Everyday Economics

Who Shall Inherit the Earth?

Our obligation to the unborn.

Surely you’ve known couples like this: They have two children, and are undecided about having a third. They lean one way and then the other; they weigh the pros and cons; and finally, they decide to go ahead. Then from the instant that third child is born, the parents love it so deeply that they’d gladly sacrifice all their assets to preserve its life.

Compare that with the way people shop for appliances or furniture or compact discs. Generally speaking, if you know you’re going to treasure something, you don’t hesitate to buy it. By contrast, the CDs you waver over, though sometimes surprisingly good, are often unsurprisingly forgettable–and on average unlikely to be cherished. Why, then, are children so different?

One of my colleagues maintains that there’s no real inconsistency here. He says it’s wrong to think of a baby as the equivalent of a microwave oven; instead, you should think of it as the equivalent of an addictive drug. People hesitate about whether to try heroin, but once they try it, they become addicted and can’t give it up. Likewise with babies.
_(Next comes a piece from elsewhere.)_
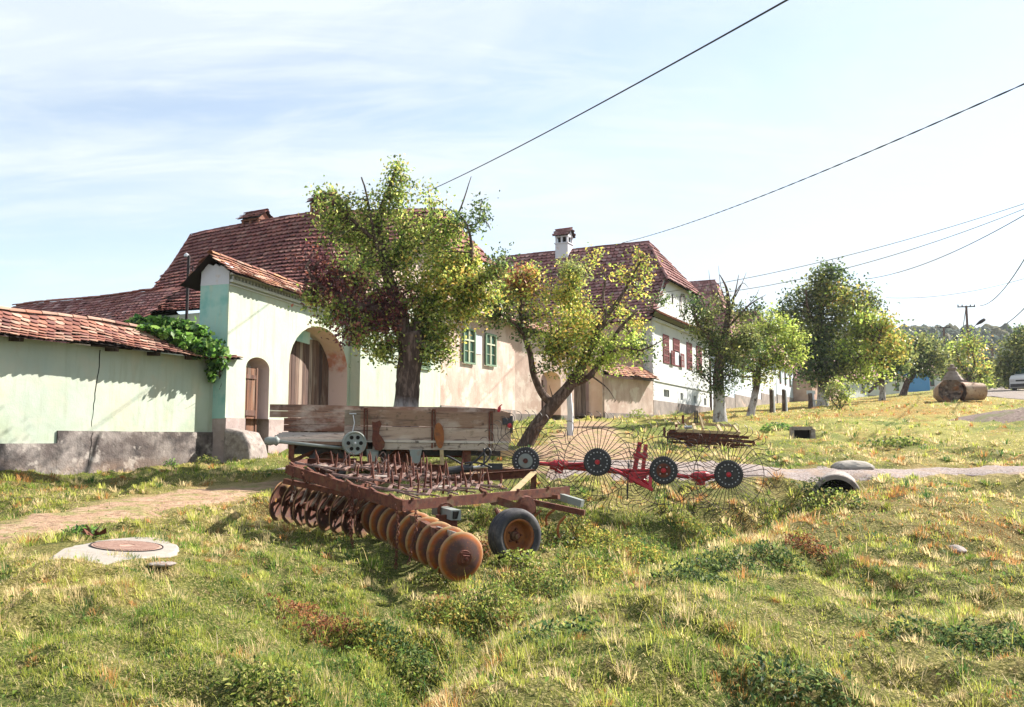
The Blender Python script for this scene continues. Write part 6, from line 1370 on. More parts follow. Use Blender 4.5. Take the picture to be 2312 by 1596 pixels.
# ------------------------------------------------------------ wheel rake
rk=thing('wheel_rake','red four-wheel hay rake with dark hubs and long hooked wire tines','hay rake',W(1410,1150,14.1))
WC4=[(1187,1040,14.25),(1349,1043,14.1),(1498,1062,13.95),(1645,1071,13.85)]
tine_me=None
def mk_tine():
    m=MB(); pts=[(0,.185,0),(0.004,.38,-.01),(.0,.54,-.02),(.045,.605,-.04),(.12,.655,-.06),(.165,.715,-.07),(.155,.775,-.06),(.105,.815,-.05)]
    P_,_=smooth_poly([(t,y,r) for t,r,y in pts],[1]*8,3); m.tube(P_,.0052,4)
    me=bpy.data.meshes.new('tine'); me.from_pydata(m.v,[],m.f); me.materials.append(MT['tine']); return me
tine_me=mk_tine()
NT=40
for wi,(u,v,Y) in enumerate(WC4):
    c=W(u,v,Y); m=MB(); m.lathe([(.0,-.03),(.18,-.03),(.205,-.035),(.222,-.02),(.222,.02),(.205,.035),(.0,.03)],(0,0,0),(0,-1,0),40)
    for k in range(40):   # ribbed rim
        a=2*math.pi*k/40; m.box((math.sin(a)*.224,0,math.cos(a)*.224),(.016,.055,.012),rot=Matrix.Rotation(a,3,'Y'))
    hb=m.build('wheel',MT['blackmetal'],None); hb.parent=rk; hb.matrix_parent_inverse=wmat(rk).inverted(); hb.location=c; hb.rotation_euler=(R(2),0,R([-8,-9,-8,-10][wi]))
    m=MB(); m.lathe([(0,.036),(.115 if wi==0 else .105,.036),(.12,.03)],(0,0,0),(0,-1,0),28); local(m.build('hub_plate',MT['greypaint'] if wi==0 else MT['blackmetal'] if wi!=2 else MT['rust'],None),hb)
    m=MB(); m.lathe([(0,.065),(.036,.06),(.042,.035)],(0,0,0),(0,-1,0),14); local(m.build('hub_cap',MT['rust' if wi==0 else 'red'],None),hb)
    bm_=None
    for k in range(18):
        a=2*math.pi*k/18; m=MB(); 
        if bm_ is None:
            m.lathe([(0,.016),(.009,.014),(.010,0)],(0,0,0),(0,-1,0),7); ob=m.build('bolt',MT['bolt'],None); bm_=ob.data
        else: ob=bpy.data.objects.new('bolt',bm_); COL.objects.link(ob)
        ob.location=(math.sin(a)*.158,-.034,math.cos(a)*.158); local(ob,hb)
    for k in range(4):
        if wi==0: break
        a=2*math.pi*(k+.5)/4; ob=bpy.data.objects.new('bolt',bm_); COL.objects.link(ob); ob.location=(math.sin(a)*.075,-.038,math.cos(a)*.075); local(ob,hb)
    m=MB(); P_=[(math.sin(2*math.pi*k/64)*.54,-.02,math.cos(2*math.pi*k/64)*.54) for k in range(65)]; m.tube(P_,.0055,4,caps=False); local(m.build('ring',MT['tine'],None),hb)
    if wi>=2:
        for k in range(NT):
            ob=bpy.data.objects.new('tine',tine_me); COL.objects.link(ob); ob.rotation_euler=(random.uniform(-.02,.02),2*math.pi*k/NT+random.uniform(-.03,.03),0); local(ob,hb)
    else:
        m=MB(); src=[tuple(q.co) for q in tine_me.vertices]; fs=[tuple(p.vertices) for p in tine_me.polygons]
        for k in range(NT):
            Rm=Matrix.Rotation(2*math.pi*k/NT+random.uniform(-.03,.03),3,'Y'); m.add([Rm@Vector(p) for p in src],fs)
        ob=m.build('tines',MT['tine'],None); local(ob,hb); ob['kind']='stuff'
def rtube(name,pts,r,mt='red',n=10): 
    P_,_=smooth_poly([W(u,v,Y) for u,v,Y in pts],[1]*len(pts),4); return part(name,mt,rk,lambda m:m.tube(P_,r,n),smooth=True)
rtube('frame_tube',[(1187,1042,14.4),(1225,1047,14.4),(1262,1049,14.4),(1349,1047,14.3)],.032)
rtube('frame_tube',[(1260,1053,14.4),(1300,1056,14.4),(1350,1060,14.35),(1400,1064,14.25),(1498,1065,14.15)],.045)
rtube('frame_tube',[(1498,1066,14.1),(1540,1075,14.1),(1580,1076,14.1),(1645,1074,14.0)],.034)
rtube('frame_tube',[(1376,1058,14.2),(1410,1072,14.1),(1440,1090,14.0),(1472,1103,13.9)],.03)
for (u,v,Y) in((1262,1050,14.38),(1582,1076,14.08)):
    part('pivot','red',rk,lambda m:(m.lathe([(0,.16),(.06,.15),(.085,.07),(.085,-.07),(.06,-.15),(0,-.16)],W(u,v,Y),(1,.1,.05),14),m.lathe([(0,.1),(.07,.09),(.07,-.09),(0,-.1)],W(u,v+6,Y),(0,0,1),12)))
part('hitch_mast','red',rk,lambda m:(m.beam(W(1432,1065,14.2),W(1445,998,14.2),.045,.07,up=(1,0,0)),m.beam(W(1451,1065,14.2),W(1458,1003,14.2),.045,.06,up=(1,0,0)),m.beam(W(1430,1029,14.19),W(1462,1029,14.19),.05,.09),m.beam(W(1428,1066,14.18),W(1462,1066,14.18),.10,.10)))
part('hitch_mast','red',rk,lambda m:(m.beam(W(1452,1082,14.0),W(1470,1104,13.9),.04,.05),m.beam(W(1469,1072,14.0),W(1467,1104,13.9),.05,.05,up=(1,0,0)),m.beam(W(1425,1078,14.0),W(1474,1106,13.88),.045,.05)))
part('gear_block','red',rk,lambda m:m.box(W(1438,1078,14.1),(.28,.2,.16)))
rtube('stand',[(1419,1040,14.3),(1418,1075,14.2),(1417,1110,14.1),(1416,1128,14.1)],.013,'blackmetal',6)
part('wind_guard','bolt',rk,lambda m:[m.tube([W(u0,v0,14.05),W(u1,v1,14.0)],.006,4) for u0,v0,u1,v1 in((1345,1050,1412,1105),(1350,1068,1420,1070))]) if False else None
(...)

But that, I think, is a very bad analogy, because heroin addicts tend to be people who believed at the outset that they could escape addiction. Perhaps that’s because they’re foolish, or perhaps it’s because they’re high-stakes gamblers, but that is what they were thinking. (Why else would we hear so many addicts recounting their experiences with the phrase “if only I had known …”?) That’s not true of parents. Parents know in advance, and with near certainty, that they will be addicted to their children. They choose their addiction with eyes wide open, just like a customer choosing a microwave oven.

M oreover–and here is the key difference between parents and heroin addicts–parents know in advance, with near certainty, that they won’t want to break their addiction. If you’ve already got two kids and are wavering over a third, then you’ve already got a pretty good idea of what parenthood is like, and you already know that, unlike the addict who despises his addiction, you’re going to treasure your attachment to your children. When you know you’re going to love something that much after you’ve got it, how can you hesitate about getting it in the first place?

But as the parent of an only child, I can verify that people do behave that way. I know that my unconceived children would be my most valuable “possessions” if I brought them to fruition, yet I’ve chosen to leave them unconceived.

Iam inclined to conclude that nobody–including me–has a coherent way of thinking about how to make decisions that appropriately reflect emotional and moral attachments to people who are not yet born. The resulting confusion makes it almost impossible to resolve important questions of public policy.

For example, the following question seems to me to be of both supreme importance and supreme difficulty: Do living people have any moral obligation to the trillions of potential people who will never have the opportunity to live unless we conceive them?

The answer is surely either “yes” or “no,” but either answer leads to troubling conclusions. If the answer is “yes,” then it seems to follow that we are morally obliged to have more children than we really want. The unconceived are like prisoners being held in a sort of limbo, unable to break through into the world of the living. If they have rights, then surely we are required to help some of them escape.

(In an earlier Slate column, “Be Fruitful and Multiply,” I argued that we should reproduce more quickly because it would improve living standards for existing people. Here I am raising the entirely separate question of whether we should reproduce more quickly in order to give life to potential people.)

But if the answer is “no”–if we have no obligations to those imprisoned souls–then it seems there can be no moral objection to our trashing Earth, to the point where there will be no future generations. (That’s not to say that we’d necessarily want to trash Earth; we might have selfish reasons for preserving it. I mean to say only that if we ever did want to trash Earth, it would be morally permissible.) If we prevent future generations from being conceived in the first place, and if the unconceived don’t count as moral entities, then our crimes have no victims, so they’re not true crimes.

So if the unconceived have rights, we should massively subsidize population growth; and if they don’t have rights, we should feel free to destroy Earth. Either conclusion is disturbing, but what’s most disturbing of all is that if we reject one, it seems we are forced to accept the other. Perhaps there’s a third way, and that’s just to admit that we’re incapable of being logically rigorous about issues involving the unconceived.

Ted Baxter, the anchorman on The Mary Tyler MooreShow, planned to have six children in the hopes that one of them would grow up to be a creative genius who could solve the population problem. Right now, I’d settle for a creative genius who could teach us how to think about the population problem. I hope the next generation is large enough to include that person.